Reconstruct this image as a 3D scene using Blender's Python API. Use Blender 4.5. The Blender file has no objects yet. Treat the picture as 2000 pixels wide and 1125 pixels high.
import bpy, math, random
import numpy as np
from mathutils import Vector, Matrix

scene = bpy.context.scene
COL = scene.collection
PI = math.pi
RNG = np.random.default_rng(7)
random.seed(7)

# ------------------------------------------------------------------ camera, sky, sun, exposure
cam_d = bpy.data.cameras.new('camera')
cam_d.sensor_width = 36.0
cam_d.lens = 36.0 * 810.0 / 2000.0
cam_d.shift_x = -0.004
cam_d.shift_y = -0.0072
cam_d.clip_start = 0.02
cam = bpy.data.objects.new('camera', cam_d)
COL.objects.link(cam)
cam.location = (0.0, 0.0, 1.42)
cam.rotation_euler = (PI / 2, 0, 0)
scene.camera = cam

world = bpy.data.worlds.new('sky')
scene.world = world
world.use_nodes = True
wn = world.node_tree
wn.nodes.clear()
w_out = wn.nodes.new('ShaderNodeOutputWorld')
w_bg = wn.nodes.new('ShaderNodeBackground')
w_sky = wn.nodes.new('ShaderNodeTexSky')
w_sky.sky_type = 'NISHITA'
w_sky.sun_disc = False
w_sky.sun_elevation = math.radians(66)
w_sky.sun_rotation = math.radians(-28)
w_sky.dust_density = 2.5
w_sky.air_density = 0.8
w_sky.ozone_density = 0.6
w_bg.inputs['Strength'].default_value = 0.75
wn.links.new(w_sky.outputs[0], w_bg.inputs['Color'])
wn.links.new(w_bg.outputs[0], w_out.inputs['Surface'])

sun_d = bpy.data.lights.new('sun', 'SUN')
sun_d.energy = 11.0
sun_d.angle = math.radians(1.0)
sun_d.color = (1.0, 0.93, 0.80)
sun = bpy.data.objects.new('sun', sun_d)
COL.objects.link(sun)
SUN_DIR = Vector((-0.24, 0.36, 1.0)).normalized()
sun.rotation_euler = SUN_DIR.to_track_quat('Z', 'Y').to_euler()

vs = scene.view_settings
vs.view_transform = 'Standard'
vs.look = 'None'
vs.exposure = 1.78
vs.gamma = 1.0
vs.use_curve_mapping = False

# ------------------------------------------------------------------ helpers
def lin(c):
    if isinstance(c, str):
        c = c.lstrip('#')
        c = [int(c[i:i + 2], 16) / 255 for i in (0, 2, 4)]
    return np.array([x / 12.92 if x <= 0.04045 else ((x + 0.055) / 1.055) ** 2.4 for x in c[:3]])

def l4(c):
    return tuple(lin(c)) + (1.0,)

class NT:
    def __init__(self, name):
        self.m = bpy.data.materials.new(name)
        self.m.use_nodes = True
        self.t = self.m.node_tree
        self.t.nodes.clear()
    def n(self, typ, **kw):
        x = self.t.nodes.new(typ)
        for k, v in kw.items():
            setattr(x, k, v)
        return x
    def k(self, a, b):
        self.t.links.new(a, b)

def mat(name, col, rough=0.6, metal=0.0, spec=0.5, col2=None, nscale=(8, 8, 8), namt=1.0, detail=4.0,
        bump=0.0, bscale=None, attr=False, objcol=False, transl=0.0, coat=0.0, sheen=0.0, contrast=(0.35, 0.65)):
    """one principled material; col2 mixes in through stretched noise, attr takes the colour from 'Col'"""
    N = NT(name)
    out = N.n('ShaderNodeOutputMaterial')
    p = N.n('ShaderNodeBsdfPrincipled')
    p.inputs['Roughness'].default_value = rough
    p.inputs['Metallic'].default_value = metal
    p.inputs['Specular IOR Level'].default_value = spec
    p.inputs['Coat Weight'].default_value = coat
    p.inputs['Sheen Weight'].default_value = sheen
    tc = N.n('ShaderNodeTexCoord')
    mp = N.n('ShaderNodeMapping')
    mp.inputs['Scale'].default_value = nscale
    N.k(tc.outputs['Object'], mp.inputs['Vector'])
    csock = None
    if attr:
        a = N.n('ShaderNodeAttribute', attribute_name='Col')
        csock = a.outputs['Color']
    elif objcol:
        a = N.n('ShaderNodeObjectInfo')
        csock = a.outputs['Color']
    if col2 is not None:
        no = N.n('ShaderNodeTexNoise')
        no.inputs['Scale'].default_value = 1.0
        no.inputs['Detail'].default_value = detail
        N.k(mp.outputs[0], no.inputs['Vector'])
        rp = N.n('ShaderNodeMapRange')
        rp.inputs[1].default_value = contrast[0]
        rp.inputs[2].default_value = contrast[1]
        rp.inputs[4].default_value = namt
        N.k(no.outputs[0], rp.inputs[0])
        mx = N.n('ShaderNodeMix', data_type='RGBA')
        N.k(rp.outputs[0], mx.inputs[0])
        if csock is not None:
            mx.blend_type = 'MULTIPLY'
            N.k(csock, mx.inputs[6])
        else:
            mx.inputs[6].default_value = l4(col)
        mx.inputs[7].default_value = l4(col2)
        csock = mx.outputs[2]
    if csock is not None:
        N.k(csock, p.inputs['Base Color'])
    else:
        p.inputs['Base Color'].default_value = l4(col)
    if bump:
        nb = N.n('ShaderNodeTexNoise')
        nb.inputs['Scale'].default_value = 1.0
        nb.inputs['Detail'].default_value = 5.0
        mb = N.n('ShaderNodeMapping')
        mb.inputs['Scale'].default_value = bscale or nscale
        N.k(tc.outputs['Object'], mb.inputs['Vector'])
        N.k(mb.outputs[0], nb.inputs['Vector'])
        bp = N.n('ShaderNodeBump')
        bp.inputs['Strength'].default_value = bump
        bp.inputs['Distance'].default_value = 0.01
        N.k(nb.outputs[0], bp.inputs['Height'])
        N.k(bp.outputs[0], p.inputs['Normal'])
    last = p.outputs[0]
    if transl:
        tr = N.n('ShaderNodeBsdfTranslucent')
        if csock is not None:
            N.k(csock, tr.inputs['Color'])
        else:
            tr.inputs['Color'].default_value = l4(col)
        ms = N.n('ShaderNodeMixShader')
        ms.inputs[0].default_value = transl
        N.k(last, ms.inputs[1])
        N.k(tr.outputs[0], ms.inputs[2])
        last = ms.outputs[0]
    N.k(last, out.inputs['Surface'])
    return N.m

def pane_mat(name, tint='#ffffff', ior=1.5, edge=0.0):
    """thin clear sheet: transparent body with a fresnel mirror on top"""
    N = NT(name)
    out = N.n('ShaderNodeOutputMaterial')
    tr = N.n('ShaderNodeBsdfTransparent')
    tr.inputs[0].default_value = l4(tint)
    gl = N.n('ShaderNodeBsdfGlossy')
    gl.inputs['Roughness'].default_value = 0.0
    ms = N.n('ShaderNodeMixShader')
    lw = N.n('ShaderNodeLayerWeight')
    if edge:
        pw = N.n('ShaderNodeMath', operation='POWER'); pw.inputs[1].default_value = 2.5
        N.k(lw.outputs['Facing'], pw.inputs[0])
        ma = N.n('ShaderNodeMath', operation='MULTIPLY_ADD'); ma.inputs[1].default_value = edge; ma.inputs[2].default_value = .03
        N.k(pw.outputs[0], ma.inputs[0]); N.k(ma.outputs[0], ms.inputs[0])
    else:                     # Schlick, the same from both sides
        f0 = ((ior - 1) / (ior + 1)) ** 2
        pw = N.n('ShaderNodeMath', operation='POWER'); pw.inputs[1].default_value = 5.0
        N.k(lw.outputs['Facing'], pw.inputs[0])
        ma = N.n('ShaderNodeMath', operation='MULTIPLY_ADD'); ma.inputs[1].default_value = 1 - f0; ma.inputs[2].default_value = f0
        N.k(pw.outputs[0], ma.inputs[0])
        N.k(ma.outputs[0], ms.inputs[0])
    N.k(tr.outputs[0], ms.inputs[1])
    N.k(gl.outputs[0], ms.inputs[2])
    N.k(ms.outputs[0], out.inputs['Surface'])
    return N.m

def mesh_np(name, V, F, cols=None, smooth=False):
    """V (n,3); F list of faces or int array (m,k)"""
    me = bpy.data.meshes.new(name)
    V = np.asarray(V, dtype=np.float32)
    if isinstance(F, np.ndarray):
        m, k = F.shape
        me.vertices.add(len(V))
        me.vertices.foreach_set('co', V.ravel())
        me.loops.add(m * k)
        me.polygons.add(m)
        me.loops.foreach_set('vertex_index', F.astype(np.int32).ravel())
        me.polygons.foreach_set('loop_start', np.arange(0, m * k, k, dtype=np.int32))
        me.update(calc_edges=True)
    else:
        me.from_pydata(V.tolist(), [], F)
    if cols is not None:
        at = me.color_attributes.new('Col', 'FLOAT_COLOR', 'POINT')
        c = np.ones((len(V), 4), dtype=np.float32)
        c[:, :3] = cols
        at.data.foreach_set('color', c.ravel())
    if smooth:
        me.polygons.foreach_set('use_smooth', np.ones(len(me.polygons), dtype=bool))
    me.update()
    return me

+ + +

Problem to work on: Begin with the first line of the listing and copy exactly through the line that contains "from mathutils import Vector, Matrix", please, keeping both ends and leaving out everything after.

Reply:
Reconstruct this image as a 3D scene using Blender's Python API. Use Blender 4.5. The Blender file has no objects yet. Treat the picture as 2000 pixels wide and 1125 pixels high.
import bpy, math, random
import numpy as np
from mathutils import Vector, Matrix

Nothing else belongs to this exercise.